The HEDTools ecosystem currently supports assembling the annotations from all sources to construct complete annotations for event instances in BIDS. Similar support is planned for NWB files.

HED in NWB files#

A single NWB recording and its supporting data is stored in an NWBFile object. The NWB infrastructure efficiently handles reading, writing, and accessing large NWBFile objects and their components. The following example shows the creation of a simple NWBFile using only the required constructor arguments.

Create an NWBFile object called my_nwb.

from datetime import datetime
from dateutil.tz import tzutc
from pynwb import NWBFile

my_nwb = NWBFile(session_description='a test NWB File',
                   identifier='TEST123',
                   session_start_time=datetime(1970, 1, 1, 12, tzinfo=tzutc()))

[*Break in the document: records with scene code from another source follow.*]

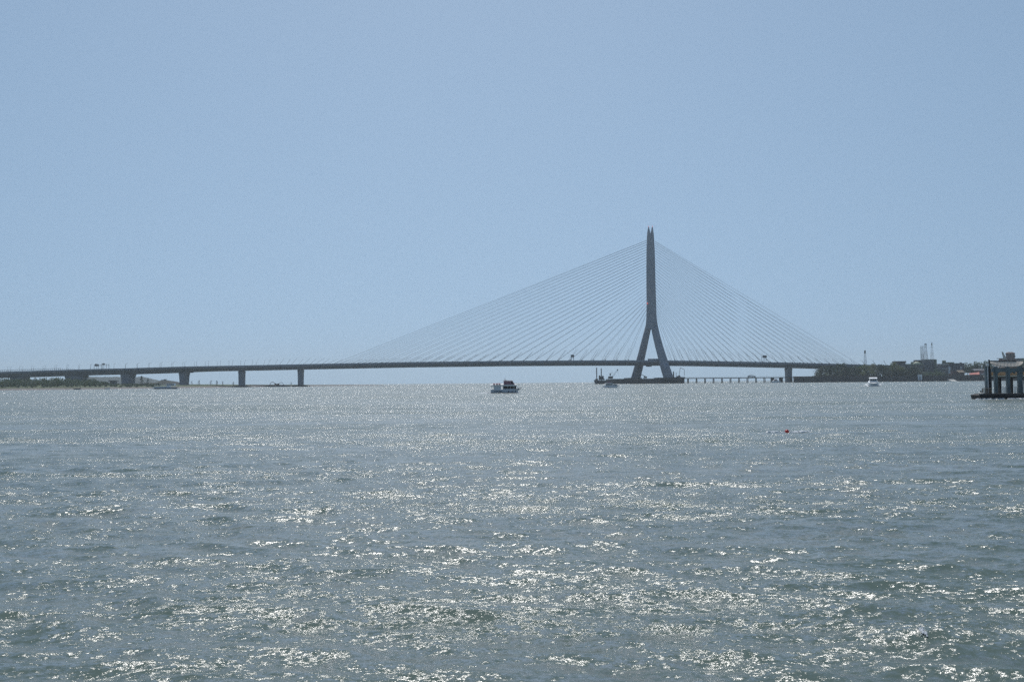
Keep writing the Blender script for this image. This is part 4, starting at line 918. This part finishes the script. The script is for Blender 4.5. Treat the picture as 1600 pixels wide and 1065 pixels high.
mb = MB(o); mb.box((gx(1547, PY + 4.6), PY + 4.6, pz(588.4, PY + 4.6)), (gx(1630, PY), PY + 7, pz(586.2, PY + 4.6))); mb.build('deck_edge', M['cream'], pr)
mb = MB(o); mb.box((gx(1547, PY + 4.9), PY + 4.9, pz(586.0, PY + 4.9)), (gx(1630, PY), PY + 5.05, pz(574, PY + 4.9))); mb.build('back_wall', M['screen'], pr)
mb = MB(o); mb.box((gx(1547, PY + 4.7), PY + 4.7, pz(590.4, PY + 4.7)), (gx(1630, PY), PY + 6.8, pz(588.5, PY + 4.7))); mb.build('deck_beam', M['rock'], pr)
# sagging awning: a cloth with pleats, higher at the back
mb = MB(o); vs = []; fs = []; nx, nz = 56, 8
for i in range(nx + 1):
    t = i / nx; px = 1547.2 + (1598.5 - 1547.2) * t; sag = 566.8 + 6.4 * (1 - (2 * t - 1) ** 4)
    for j in range(nz + 1):
        s = j / nz; py = 564.4 + (sag - 564.4) * s; Yk = PY + 2.6 - 1.1 * s + .05 * math.sin(t * 60) * s
        p = at(px, py, Yk); vs.append((p.x, Yk, p.z))
for i in range(nx):
    for j in range(nz): a = i * (nz + 1) + j; fs.append((a, a + nz + 1, a + nz + 2, a + 1))
n0 = len(vs); vs += [(x, y + .03, z) for x, y, z in vs]; fs += [tuple(n0 + k for k in reversed(f)) for f in fs]
mb.raw(vs, fs); mb.build('awning', M['tarp'], pr)
mb = MB(o); mb.box((gx(1547.5, PY + 2.6), PY + 2.6, pz(564.3, PY + 2.6)), (gx(1601, PY), PY + 2.95, pz(562.9, PY + 2.6))); mb.build('roof_slab', M['rock'], pr)
for a, b in (((1546.6, 567.5), (1598, 571)), ((1546.6, 569), (1562, 574))):
    mb = MB(o); pts = []
    for k in range(13):
        t = k / 12; q = at(a[0] + (b[0] - a[0]) * t, a[1] + (b[1] - a[1]) * t + 3.4 * math.sin(math.pi * t) * (1 if a[1] < 568 else .2), PY + .6); pts.append((q.x, PY + .6, q.z))
    mb.path(pts, .035, 5); mb.build('rope', M['black'], pr)
def pile(px, top, Y, r, name, m, label_root=None):
    mb = MB(o); x = gx(px, Y); mb.tube((x, Y, -1.5), (x, Y, pz(top, Y, px)), r, r * .95, 10); return mb.build(name, m, pr)
pile(1538.9, 566.5, PY - .5, .055, 'thin_pole', M['post']); pile(1541.9, 572.0, PY - .2, .24, 'mooring_pile', M['teal']); pile(1544.0, 570.0, PY - .4, .10, 'thin_pole', M['offwhite'])
pile(1546.4, 561.6, PY - .6, .13, 'tall_post', M['black']); pile(1546.6, 576, PY - .1, .26, 'mooring_pile', M['rock'])
mb = MB(o); mb.box((gx(1599.4, PY), PY - .9, -1), (gx(1603, PY), PY - .5, pz(560))); mb.build('tall_post', M['black'], pr)
# lamp bracket between the piles
mb = MB(o); q = at(1542.6, 569, PY - .5); mb.box((q.x - .18, PY - .7, q.z - .28), (q.x + .18, PY - .4, q.z + .2)); mb.build('floodlight', M['offwhite'], pr)
# floating landing stage in front
fs_ = thing('landing_stage', 'low black landing stage with timber railing gate at the foot of the pier', 'landing stage', (gx(1565, PY - 3), PY - 3, 0)); fo = fs_.location; FY = PY - 3
mb = MB(fo); x0 = gx(1529.5, FY); x1 = gx(1625, FY); zt3 = pz(614.6, FY)
mb.prism([(x0 - .05, zt3 * .75), (x0 + .25, -.4), (x1, -.4), (x1, zt3), (x0 + .8, zt3)], 'y', FY, FY + 3.0); mb.build('pontoon', M['rock'], fs_)
rr = random.Random(4)
for k in range(13):
    x = x0 + .35 + k * .66; mb = MB(fo); mb.tube((x, FY - .14, .28 + rr.uniform(-.05, .05)), (x, FY - .02, .28), .3, .3, 12); mb.tube((x, FY - .16, .28), (x, FY - .141, .28), .13, .13, 10); mb.build('tyre_fender', M['black'], fs_)
mb = MB(fo); mb.ball((x0 + .55, FY + .4, zt3), .55, .5, .22, 9, 6, .2, rr); mb.build('rubble_heap', M['pale_concrete'], fs_)
xa, xb = gx(1537.4, FY), gx(1551.4, FY); za, zb_ = zt3, pz(606.6, FY)
for x in (xa, (xa + xb) / 2, xb):
    mb = MB(fo); mb.box((x - .06, FY + .5, za), (x + .06, FY + .62, zb_)); mb.build('gate_post', M['wood'], fs_)
for k in range(5):
    z = za + (zb_ - za) * (.12 + .2 * k); mb = MB(fo); mb.box((xa, FY + .44, z - .035), (xb, FY + .497, z + .035)); mb.build('gate_slat', M['wood'], fs_)
mb = MB(fo); mb.box((xa - .04, FY + .4, zb_ + .004), (xb + .04, FY + .72, zb_ + .07)); mb.build('gate_top_rail', M['tan'], fs_)
mb = MB(fo); x = gx(1534.6, FY); mb.tube((x, FY + .5, za), (x, FY + .5, za + .42), .1, .1, 10); mb.tube((x, FY + .5, za + .42), (x, FY + .5, za + .5), .14, .14, 10); mb.build('bollard', M['black'], fs_)
for a, b in ((1566.5, 1570.6), (1584.5, 1588.6)):
    mb = MB(fo); xa, xb = gx(a, FY + 2), gx(b, FY + 2)
    for k in range(4): mb.box((xa, FY + 2, za + .1 + .28 * k), (xb, FY + 2.05, za + .14 + .28 * k))
    for x in (xa, (xa + xb) / 2, xb): mb.box((x - .025, FY + 1.94, za), (x + .025, FY + 1.995, za + 1.15))
    mb.build('rail_panel', M['post'], fs_)
mb = MB(); r_ = random.Random(31)
for i in range(70):
    x = x0 + r_.uniform(-.6, 9); y = FY - r_.uniform(.15, .9); mb.ball((x, y, wave_z(x, y) + .03), r_.uniform(.1, .45), r_.uniform(.1, .25), r_.uniform(.03, .12), 7, 4, .3, r_)
o = mb.build('splash_foam', M['foam']); struct(o, 'stuff'); o['label'] = 'white wave wash along the foot of the landing stage'; o['category'] = 'foam'

# ------------------------------------------------------------------ sea haze
mb = MB(); mb.box((-9000, -150, -16), (9000, 9900, 222)); hz = mb.build('haze', bpy.data.materials.new('haze_air')); struct(hz, 'stuff')
hm = hz.data.materials[0]; hm.use_nodes = True; nt = hm.node_tree; nt.nodes.remove(nt.nodes['Principled BSDF'])
pv = nt.nodes.new('ShaderNodeVolumePrincipled'); pv.inputs['Color'].default_value = (0.78, 0.90, 0.97, 1); pv.inputs['Density'].default_value = 0.000105; pv.inputs['Anisotropy'].default_value = 0.35
nt.links.new(pv.outputs['Volume'], nt.nodes['Material Output'].inputs['Volume'])
hz['label'] = 'thin pale sea haze over the river mouth'; hz['category'] = 'haze'
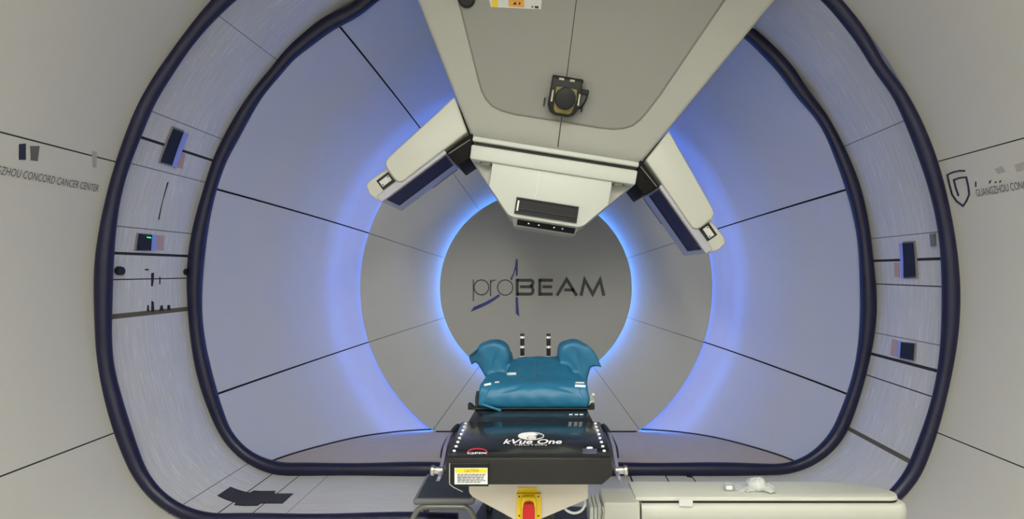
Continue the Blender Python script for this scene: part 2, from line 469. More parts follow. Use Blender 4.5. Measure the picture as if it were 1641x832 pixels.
stroke('lettering', [
    [(582, 486), (582, 309)], [(582, 324), (728, 324), (745, 334), (748, 352), (742, 374), (728, 392)], [(612, 392), (728, 392), (744, 404), (750, 430), (744, 456), (726, 469), (582, 469)],
    [(820, 486), (820, 309)], [(820, 324), (958, 324)], [(848, 392), (950, 392)], [(820, 469), (956, 469)],
    [(1000, 486), (1103, 314), (1210, 486)], [(1078, 425), (1180, 425)],
    [(1254, 486), (1292, 318), (1378, 470), (1455, 318), (1494, 486)]], 31, 'lettergrey', disc)
for poly in ([(572, 96), (588, 108), (587, 276), (570, 276), (569, 208), (560, 232), (524, 322), (510, 312), (545, 240), (563, 165)],
             [(566, 500), (590, 500), (596, 600), (606, 706), (570, 672)],
             [(388, 470), (405, 488), (350, 528), (290, 568), (200, 612), (93, 656), (126, 604), (240, 556), (330, 508)]):
    bm = bmesh.new(); prism(bm, [dp(a, b, .001) for a, b in poly], (0, -.004, 0))
    tag(obj('emblem_stroke', bm, 'letterblue', disc), 'blue emblem stroke', None)

# ------------------------------------------------------------------ rolling floor between the seals
BAND = Profile(2.27, 1.21, .54)
def seam_at(pts, wd, mi): return (sum(BAND.hit(*p)[0] for p in pts)/len(pts), wd, mi)
seams = [seam_at([(250, 182), (355, 222)], .006, 2), seam_at([(233, 220.5), (340, 258.5)], .016, 1), seam_at([(217, 263), (278, 280)], .006, 2),
         seam_at([(190, 362), (305, 375)], .007, 2), seam_at([(185, 404), (302, 412)], .016, 1), seam_at([(182, 447), (298, 447)], .007, 1),
         seam_at([(182, 505), (303, 497)], .028, 3), seam_at([(320, 791), (393, 747)], .006, 2), seam_at([(347, 825), (437, 759)], .007, 1),
         seam_at([(398, 828), (480, 762)], .007, 1), seam_at([(455, 828), (525, 762)], .005, 2),
         seam_at([(1348, 237), (1445, 195)], .006, 2), seam_at([(1393, 383), (1500, 372)], .006, 2), seam_at([(1395, 419), (1505, 414)], .016, 1),
         seam_at([(1397, 456), (1507, 458)], .007, 1), seam_at([(1395, 532), (1503, 553)], .006, 2), seam_at([(1388, 566), (1497, 592)], .018, 1),
         seam_at([(1382, 600), (1487, 632)], .007, 1), seam_at([(1353, 685), (1453, 735)], .026, 3),
         seam_at([(1006, 756), (1015, 772)], .012, 1), seam_at([(1066, 760), (1071, 772)], .008, 1), seam_at([(1107, 760), (1114, 772)], .008, 1),
         seam_at([(428, 85), (446, 97)], .005, 2)]
s_open0, s_open1 = BAND.s_angle(81+30.6), BAND.s_angle(81-30.0)
band = thing('rolling_floor', 'pale grey brushed slat band running round the gantry between the two black seals', 'gantry floor', (xo(3.3), 3.35, -.03))
Yb = [2.93, 3.1, 3.3, 3.5, 3.76]
obj('slat_band', sweep(BAND, 0, s_open0, Yb, seams), ['slat', 'seam', 'paleseam', 'brownseam'], band, recalc=False)
obj('slat_band', sweep(BAND, s_open1, BAND.L, Yb, seams), ['slat', 'seam', 'paleseam', 'brownseam'], band, recalc=False)
# edge strip beside the nozzle opening, with dark dashes
bm = bmesh.new()
conform(BAND, [(s_open1, 2.97), (s_open1, 3.72), (s_open1+.05, 3.72), (s_open1+.05, 2.97)], .001, .012, bm)
est = tag(obj('edge_strip', bm, 'slat', band), 'pale edge strip with dark dashes', None)
bm = bmesh.new()
for k in range(9):
    y = 3.02+.078*k
    conform(BAND, [(s_open1+.014, y), (s_open1+.014, y+.035), (s_open1+.024, y+.035), (s_open1+.024, y)], .0115, .0145, bm)
obj('dash_mark', bm, 'ink', est)
def scuff(pts):
    return obj('scuff_mark', conform(BAND, hits(BAND, pts), .0005, .002), 'seam', band)
scuff([(268, 292), (270, 292), (260, 325), (255, 352), (253, 352), (261, 318)])
scuff([(242, 438), (246.5, 437), (246, 449), (244.5, 459), (242, 459)])
scuff([(242.5, 482), (246, 484), (247, 499), (242, 500)])
scuff([(255, 443), (257, 445), (256.5, 456), (255, 456)])
scuff([(236, 489), (238, 489), (239, 499), (235, 499)])
scuff([(257, 490), (260, 489), (262, 498), (255, 499)])
scuff([(268, 489), (272, 489), (273, 497), (268, 497)])
scuff([(232, 431), (238, 431), (238, 433.5), (232, 433.5)])
scuff([(1098, 757), (1105, 759), (1109, 766), (1101, 765)]) 
for px, py, r in ((189, 434, 6.5), (298, 436, 5)):
    bm = conform(BAND, hits(BAND, [(px+r*math.cos(a*PI/6), py+r*1.1*math.sin(a*PI/6)) for a in range(12)]), .001, .02)
    tag(obj('rubber_plug', bm, 'black', band), 'round black plug', None)
def sticker(pts, nm='warning_sticker'):
    tag(obj(nm, conform(BAND, hits(BAND, pts), .0005, .002), 'redlabel', band), 'small reddish warning sticker', None)
sticker([(288, 243), (297, 247), (292, 271), (283, 268)])
sticker([(251.5, 377), (263, 378), (262, 402), (250, 401)])
sticker([(1433, 421), (1441, 421), (1442, 445), (1434, 444)])
sticker([(1430, 543), (1440, 546), (1438, 572), (1427, 570)])

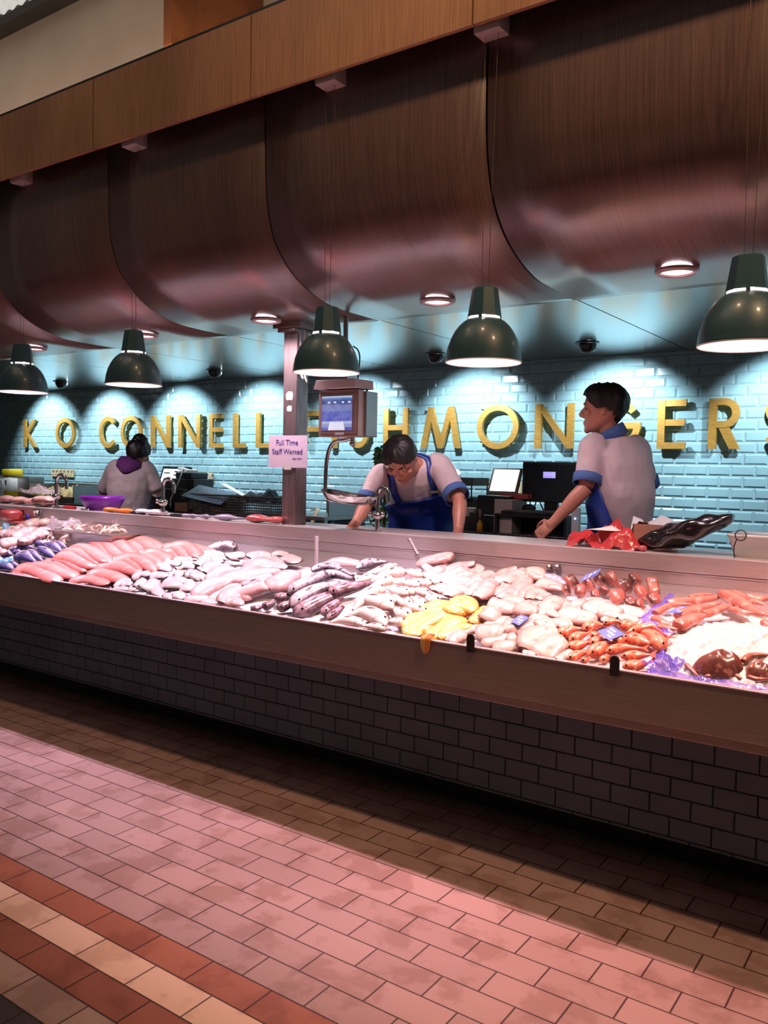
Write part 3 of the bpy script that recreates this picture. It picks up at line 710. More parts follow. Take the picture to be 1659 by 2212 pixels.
sk = heap('whiting_fillet', 'fish', 'small white fillet with dark skin edge', 'right of the salmon', 'small skin-edged fillets', A2,
 [((180,880),(300,825),(440,780),80), ((290,870),(370,850),(450,850),80), ((170,920),(270,920),(390,930),75), ((400,930),(450,925),(510,930),75), ((510,900),(590,850),(690,800),140), ((640,950),(740,880),(860,800),180), ((780,870),(840,950),(910,1050),150),
  ((920,840),(1050,850),(1190,900),160), ((930,1000),(980,1020),(1030,1060),80), ((1020,1030),(1110,1020),(1220,1060),120), ((1190,910),(1290,910),(1400,950),140), ((450,760),(590,710),(730,700),90), ((720,740),(860,720),(1000,750),110), ((1000,720),(1040,720),(1080,760),90),
  ((1070,690),(1130,690),(1200,720),90), ((1195,700),(1230,690),(1280,730),100), ((1050,780),(1150,780),(1260,830),95), ((1260,840),(1320,830),(1390,850),85), ((1390,890),(1450,860),(1530,860),85), ((1280,760),(1340,700),(1400,650),140), ((1370,790),(1440,740),(1510,690),150),
  ((1510,810),(1560,780),(1610,780),90), ((800,620),(910,600),(1030,650),95), ((920,570),(1040,540),(1160,560),100), ((1100,610),(1270,570),(1450,590),115), ((1280,490),(1350,470),(1430,480),75), ((1440,570),(1540,510),(1650,500),115), ((1510,660),(1580,610),(1660,580),125), ((1080,510),(1180,490),(1290,500),85), ((1430,460),(1540,430),(1650,430),65)],
 'fillet', .42, 'skin', .62, wav=.10, flat=True)
sk += heap('whiting_fillet', 'fish', 'small white fillet with dark skin edge', 'right of the salmon', 'small skin-edged fillets', A3,
 [((200,350),(400,290),(600,280),105), ((270,470),(400,390),(560,350),140), ((550,390),(600,370),(670,360),70), ((180,260),(300,220),(430,220),65), ((260,180),(450,200),(650,270),105), ((640,250),(760,220),(890,230),125), ((200,310),(330,270),(470,260),70)], 'fillet', .42, 'skin', .62, wav=.10, flat=True)
name_heap(sk, 7)
bk = heap('plaice_fillet', 'fish', 'white fillet with dark underside', 'at the back panel', 'dark-edged fillets at the back', A3,
 [((950,250),(1100,210),(1280,230),120), ((970,300),(1200,280),(1460,330),95), ((1280,230),(1360,280),(1460,330),75), ((1010,390),(1170,360),(1360,380),150), ((1300,370),(1400,370),(1510,400),100), ((1290,200),(1410,190),(1540,210),75), ((1450,260),(1550,280),(1660,330),150), ((920,220),(1000,190),(1090,180),55)],
 'fillet', .42, 'skin', .55, wav=.08, flat=True); name_heap(bk, 4)
pl = heap('monkfish_fillet', 'fish', 'long pale pink skinned fillet', 'left of the dark hake', 'pale skinned fillets', A3,
 [((0,860),(200,870),(400,870),110), ((130,830),(400,670),(720,560),180), ((350,600),(500,480),(760,420),150), ((520,580),(800,520),(990,410),(920,290),170), ((360,890),(600,770),(820,640),130), ((550,930),(760,770),(1080,690),(1270,700),180), ((690,590),(1000,500),(1420,430),130), ((890,610),(1150,560),(1330,520),110),
  ((1240,710),(1480,570),(1680,460),210), ((830,850),(980,770),(1180,740),130), ((250,900),(400,920),(570,935),90), ((600,920),(740,905),(860,950),110)], 'fillet', .5, 'pale', .5, wav=.05, flat=True); name_heap(pl, 6)
hk = heap('hake', 'fish', 'long dark grey hake', 'in the middle of the display', 'dark hake and ling', C7,
 [((520,1100),(700,1000),(1000,850),(1330,750),(1680,850),190), ((590,1340),(800,1170),(1100,1020),(1420,930),230), ((950,690),(1150,620),(1400,660),(1680,780),120), ((-350,1020),(-170,960),(90,890),(420,740),170)], 'hake', .85, 'hake', .45, eye=True, mouth=True, e=.02)
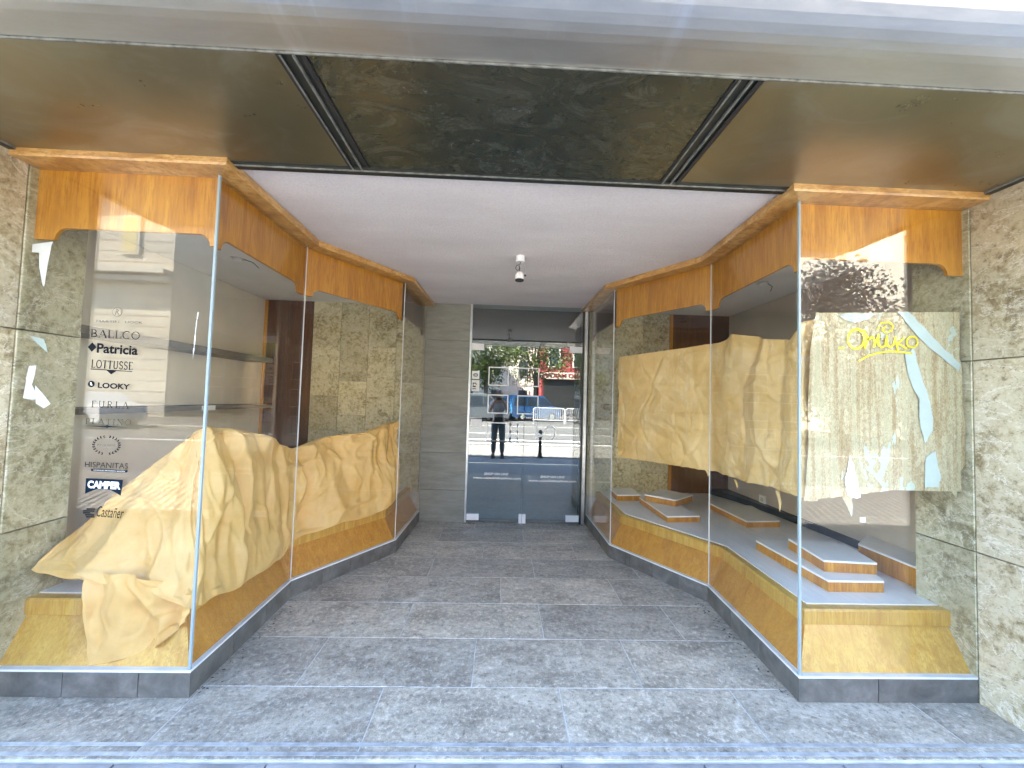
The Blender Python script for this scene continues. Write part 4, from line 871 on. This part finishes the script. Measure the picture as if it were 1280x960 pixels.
def building(name, label, x0, x1, y, h, mat, depth=10, storeys=3, cols=5, cornice=None, band=0, roof=True, shade='pane_far', first=0, ww=.5):
    t = thing(name, label, 'building', ((x0 + x1) / 2, y - depth / 2, -.15))
    wl = MB().box(x0, x1, y - depth, y, -.15, h).build('wall', mat, t)
    if roof: MB().prism([(y - depth - .3, h + .002), (y + .5, h + .002), (y + .5, h + .25), (y - depth / 2, h + 2.0), (y - depth - .3, h + .25)], 0, x0 - .3, x1 + .3).build('roof', 'roof', t)
    sh = h / storeys; sw = (x1 - x0) / cols
    for s in range(first, storeys):
        for c_ in range(cols):
            xc = x0 + (c_ + .5) * sw; zb = s * sh + sh * .28; hh = sh * .5
            f = MB().box(xc - ww - .15, xc + ww + .15, y, y + .09, zb - .12, zb + hh + .12).build('window_frame', 'white_stone', t)
            MB().box(xc - ww, xc + ww, y + .05, y + .10, zb, zb + hh).build('pane', shade, f)
    if cornice:
        for z, d in cornice: MB().box(x0 - .1, x1 + .1, y + .001, y + d, z, z + .28).build('cornice', 'white_stone', t)
    if band:
        m = MB(); z = 0
        while z < h: m.box(x0 + .02, x1 - .02, y + .0005, y + .006, z, z + .035); z += band
        m.build('stone_joints', 'joint', t)
    return t
building('stone_house', 'long cream stone house with cornices across the street on the left', -46, -20, -19.5, 17, 'cream', storeys=4, cols=5, cornice=[(7.9, .5), (8.3, .8), (12.9, .4)], band=.65, shade='blind', first=2, ww=.42)
building('pale_house', 'pale blue-grey house set back beside the cream stone house', -19.5, -9, -24, 13, 'cream2', storeys=4, cols=4, cornice=[(9.2, .7), (4.2, .4)])
cb = building('red_shop_house', 'dark red rendered house with an orange lettered shop sign across the street', 4.3, 9.5, -30.6, 12, 'red_wall', storeys=3, cols=2, roof=True)
MB().box(4.2, 8.6, -30.5, -30.2, 3.75, 4.45).build('sign_board', 'cream', cb); MB().box(4.5, 8.3, -30.52, -30.46, .0, 3.6).build('shop_opening', 'black', cb)
text_mesh('NSO MARTIN', 'sign_lettering', 'red_wall', 4.35, 8.45, 3.87, 4.33, -30.18, cb, .05, face=1)
building('white_house', 'tall white house between the red house and the trees', -8, 4.0, -33, 13, 'white_stone', storeys=4, cols=4)
building('ochre_house', 'low ochre house with clay roof and chimney across the street on the right', 16, 34, -28, 10.5, 'ochre', storeys=3, cols=6)
ch = MB().box(27.2, 28.6, -32, -30.6, 11.2, 14.0).build('chimney', 'ochre'); props(ch, 'square ochre chimney on the clay roof of the low house', 'chimney'); MB().box(27.05, 28.75, -32.15, -30.45, 14.001, 14.2).build('cap', 'roof', ch)
building('quoined_house', 'tall white stone house with banded corner at the far right of the street', 23, 40, -17, 16, 'white_stone', storeys=4, cols=6, cornice=[(11.5, .4)], band=.7)
building('plain_house', 'plain pale house behind the street trees', 10, 15.5, -31, 8, 'cream', storeys=3, cols=2)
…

An NWBFile has many fields, which can be set using optional parameters to the constructor or set later using method calls.

Add a HED trial column to an NWB trial table and add trial information.

my_nwb.add_trial_column(name="HED", hed_version="8.3.0", col_cls=HedTags, data=[], description="temp")
my_nwb.add_trial(start_time=0.0, stop_time=1.0, HED="Correct-action")
my_nwb.add_trial(start_time=2.0, stop_time=3.0, HED="Incorrect-action")

The optional parameters for the NWBFile constructor whose values can inherit from DynamicTable include epochs, trials, invalid_times, units, electrodes, sweep_table, intracellular_recordings, icephys_simultaneous_recordings, icephys_repetitions, and icephys_experimental_conditions. The NWBFile class has methods of the form add_xxx_column for the epochs, electrodes, trials, units,and invalid_times tables. The other tables also allow a HED column to be added by constructing the appropriate table prior to passing it to the NWBFile constructor.

In addition, the stimulus input is a list or tuple of objects that could include DynamicTable objects.

The NWB infrastructure provides IO functions to serialize these HED-augmented tables.